### [Task to carry out]
Tally the lines that contain the string "scene" and state that total without comment.

### [Dataset content]
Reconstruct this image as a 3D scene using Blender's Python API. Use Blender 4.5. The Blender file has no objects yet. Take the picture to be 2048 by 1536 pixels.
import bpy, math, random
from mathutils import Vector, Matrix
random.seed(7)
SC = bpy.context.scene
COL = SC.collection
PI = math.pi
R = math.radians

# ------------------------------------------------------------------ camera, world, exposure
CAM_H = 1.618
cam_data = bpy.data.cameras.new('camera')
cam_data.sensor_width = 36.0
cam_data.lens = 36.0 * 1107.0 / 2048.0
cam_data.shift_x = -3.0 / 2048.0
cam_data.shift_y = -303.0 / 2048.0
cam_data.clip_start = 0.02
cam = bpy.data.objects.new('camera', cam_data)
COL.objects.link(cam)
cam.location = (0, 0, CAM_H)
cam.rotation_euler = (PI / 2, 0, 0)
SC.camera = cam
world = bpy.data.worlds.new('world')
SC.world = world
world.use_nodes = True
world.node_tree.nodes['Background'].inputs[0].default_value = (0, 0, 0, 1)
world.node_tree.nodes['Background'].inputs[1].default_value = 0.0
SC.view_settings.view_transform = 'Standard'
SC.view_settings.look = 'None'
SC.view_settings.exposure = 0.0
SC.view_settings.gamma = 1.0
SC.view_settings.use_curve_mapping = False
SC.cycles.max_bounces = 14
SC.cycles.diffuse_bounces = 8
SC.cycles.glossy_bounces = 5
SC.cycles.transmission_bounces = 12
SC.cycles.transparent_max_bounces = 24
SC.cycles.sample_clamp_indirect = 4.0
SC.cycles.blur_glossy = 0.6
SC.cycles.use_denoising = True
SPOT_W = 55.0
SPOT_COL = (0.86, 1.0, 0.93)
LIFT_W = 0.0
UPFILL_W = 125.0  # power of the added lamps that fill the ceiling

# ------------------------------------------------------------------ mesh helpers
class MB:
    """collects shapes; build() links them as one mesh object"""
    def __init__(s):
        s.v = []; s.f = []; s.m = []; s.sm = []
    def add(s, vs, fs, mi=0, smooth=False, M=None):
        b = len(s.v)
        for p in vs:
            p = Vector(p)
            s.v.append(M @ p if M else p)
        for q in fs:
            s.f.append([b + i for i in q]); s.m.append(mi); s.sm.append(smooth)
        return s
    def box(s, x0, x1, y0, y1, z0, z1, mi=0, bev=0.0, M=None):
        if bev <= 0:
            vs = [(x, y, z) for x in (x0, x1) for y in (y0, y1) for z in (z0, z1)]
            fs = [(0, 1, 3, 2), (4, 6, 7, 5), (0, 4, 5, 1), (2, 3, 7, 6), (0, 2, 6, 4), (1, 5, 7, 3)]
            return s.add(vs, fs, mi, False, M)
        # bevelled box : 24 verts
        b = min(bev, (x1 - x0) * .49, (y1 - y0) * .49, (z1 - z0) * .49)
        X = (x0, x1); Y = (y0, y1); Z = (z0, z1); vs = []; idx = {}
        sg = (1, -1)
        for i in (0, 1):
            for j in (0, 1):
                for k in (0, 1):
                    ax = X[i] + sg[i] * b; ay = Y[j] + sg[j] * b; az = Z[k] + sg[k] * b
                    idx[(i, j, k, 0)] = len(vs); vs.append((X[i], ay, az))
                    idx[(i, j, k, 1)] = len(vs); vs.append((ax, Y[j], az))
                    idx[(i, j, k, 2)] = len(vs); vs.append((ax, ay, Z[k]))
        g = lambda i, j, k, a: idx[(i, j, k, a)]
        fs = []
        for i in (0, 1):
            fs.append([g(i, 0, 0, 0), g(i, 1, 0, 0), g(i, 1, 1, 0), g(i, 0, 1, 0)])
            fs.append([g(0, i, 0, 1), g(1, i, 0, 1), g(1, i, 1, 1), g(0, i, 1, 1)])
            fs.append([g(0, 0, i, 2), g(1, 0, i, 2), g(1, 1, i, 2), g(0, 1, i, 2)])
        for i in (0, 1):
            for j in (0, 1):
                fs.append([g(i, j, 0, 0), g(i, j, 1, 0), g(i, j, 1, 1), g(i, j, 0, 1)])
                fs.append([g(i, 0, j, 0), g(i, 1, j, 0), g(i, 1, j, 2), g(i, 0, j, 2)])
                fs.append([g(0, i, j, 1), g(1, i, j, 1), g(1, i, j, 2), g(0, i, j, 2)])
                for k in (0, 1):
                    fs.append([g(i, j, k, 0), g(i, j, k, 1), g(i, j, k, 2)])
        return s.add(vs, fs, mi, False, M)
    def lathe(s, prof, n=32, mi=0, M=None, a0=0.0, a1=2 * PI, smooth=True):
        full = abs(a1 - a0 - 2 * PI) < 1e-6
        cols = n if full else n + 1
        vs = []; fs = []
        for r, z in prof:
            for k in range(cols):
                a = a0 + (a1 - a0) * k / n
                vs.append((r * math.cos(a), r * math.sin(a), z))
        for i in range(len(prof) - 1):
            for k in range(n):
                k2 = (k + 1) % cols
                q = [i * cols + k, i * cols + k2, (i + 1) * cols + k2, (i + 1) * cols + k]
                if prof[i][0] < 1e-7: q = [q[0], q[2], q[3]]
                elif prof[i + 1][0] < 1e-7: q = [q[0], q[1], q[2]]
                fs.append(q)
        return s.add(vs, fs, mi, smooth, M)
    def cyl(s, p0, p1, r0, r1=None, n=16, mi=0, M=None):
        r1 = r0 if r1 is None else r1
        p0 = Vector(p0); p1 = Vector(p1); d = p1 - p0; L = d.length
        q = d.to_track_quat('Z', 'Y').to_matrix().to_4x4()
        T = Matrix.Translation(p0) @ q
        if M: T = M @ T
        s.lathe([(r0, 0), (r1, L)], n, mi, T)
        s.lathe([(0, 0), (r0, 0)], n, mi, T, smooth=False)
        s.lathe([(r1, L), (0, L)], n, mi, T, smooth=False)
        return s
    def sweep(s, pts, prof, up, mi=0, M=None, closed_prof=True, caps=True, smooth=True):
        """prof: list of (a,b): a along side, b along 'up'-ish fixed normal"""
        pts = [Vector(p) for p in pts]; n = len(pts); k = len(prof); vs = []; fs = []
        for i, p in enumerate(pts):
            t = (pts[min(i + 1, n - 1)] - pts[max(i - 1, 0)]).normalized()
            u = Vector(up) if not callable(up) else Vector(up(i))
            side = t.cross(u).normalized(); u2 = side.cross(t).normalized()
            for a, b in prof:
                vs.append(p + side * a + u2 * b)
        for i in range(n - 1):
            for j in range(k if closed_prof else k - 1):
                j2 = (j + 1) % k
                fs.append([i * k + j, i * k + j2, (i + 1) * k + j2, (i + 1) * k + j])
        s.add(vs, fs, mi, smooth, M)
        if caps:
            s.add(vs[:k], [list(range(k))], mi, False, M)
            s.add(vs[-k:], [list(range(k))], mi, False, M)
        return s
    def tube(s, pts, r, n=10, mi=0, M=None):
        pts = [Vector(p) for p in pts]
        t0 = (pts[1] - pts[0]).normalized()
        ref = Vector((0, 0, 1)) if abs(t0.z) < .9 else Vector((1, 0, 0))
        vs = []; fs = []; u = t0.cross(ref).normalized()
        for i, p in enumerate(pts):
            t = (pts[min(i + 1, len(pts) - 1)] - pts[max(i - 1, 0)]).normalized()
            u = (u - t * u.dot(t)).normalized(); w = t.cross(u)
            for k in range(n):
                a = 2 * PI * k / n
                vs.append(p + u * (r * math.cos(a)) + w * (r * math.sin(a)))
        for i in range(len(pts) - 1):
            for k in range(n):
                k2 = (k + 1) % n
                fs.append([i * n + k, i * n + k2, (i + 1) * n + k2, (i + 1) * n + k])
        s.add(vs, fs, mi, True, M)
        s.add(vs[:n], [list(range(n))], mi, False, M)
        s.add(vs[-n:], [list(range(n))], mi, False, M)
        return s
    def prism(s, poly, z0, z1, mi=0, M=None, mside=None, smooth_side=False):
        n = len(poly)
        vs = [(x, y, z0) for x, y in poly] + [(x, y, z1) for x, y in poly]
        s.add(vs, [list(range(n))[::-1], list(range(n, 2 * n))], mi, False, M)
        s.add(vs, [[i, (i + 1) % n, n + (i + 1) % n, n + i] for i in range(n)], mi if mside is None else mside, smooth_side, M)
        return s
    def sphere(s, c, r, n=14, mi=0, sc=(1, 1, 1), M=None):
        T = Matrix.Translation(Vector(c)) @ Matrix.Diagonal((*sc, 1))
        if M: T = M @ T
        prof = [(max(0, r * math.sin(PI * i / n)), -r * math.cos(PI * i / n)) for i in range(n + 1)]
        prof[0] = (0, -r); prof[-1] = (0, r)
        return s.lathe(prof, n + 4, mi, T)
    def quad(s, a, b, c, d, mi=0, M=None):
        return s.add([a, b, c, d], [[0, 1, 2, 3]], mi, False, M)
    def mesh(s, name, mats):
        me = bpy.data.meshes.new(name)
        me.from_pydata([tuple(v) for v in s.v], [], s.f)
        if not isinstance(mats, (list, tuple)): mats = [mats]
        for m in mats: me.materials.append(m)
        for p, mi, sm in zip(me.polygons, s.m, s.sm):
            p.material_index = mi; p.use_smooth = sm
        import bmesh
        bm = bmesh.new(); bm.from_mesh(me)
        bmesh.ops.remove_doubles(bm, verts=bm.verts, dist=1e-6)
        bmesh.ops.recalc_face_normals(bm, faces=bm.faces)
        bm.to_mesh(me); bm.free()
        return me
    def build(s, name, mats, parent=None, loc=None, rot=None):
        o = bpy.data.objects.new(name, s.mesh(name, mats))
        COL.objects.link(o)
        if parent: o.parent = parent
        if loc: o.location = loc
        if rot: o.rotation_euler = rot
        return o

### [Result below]
2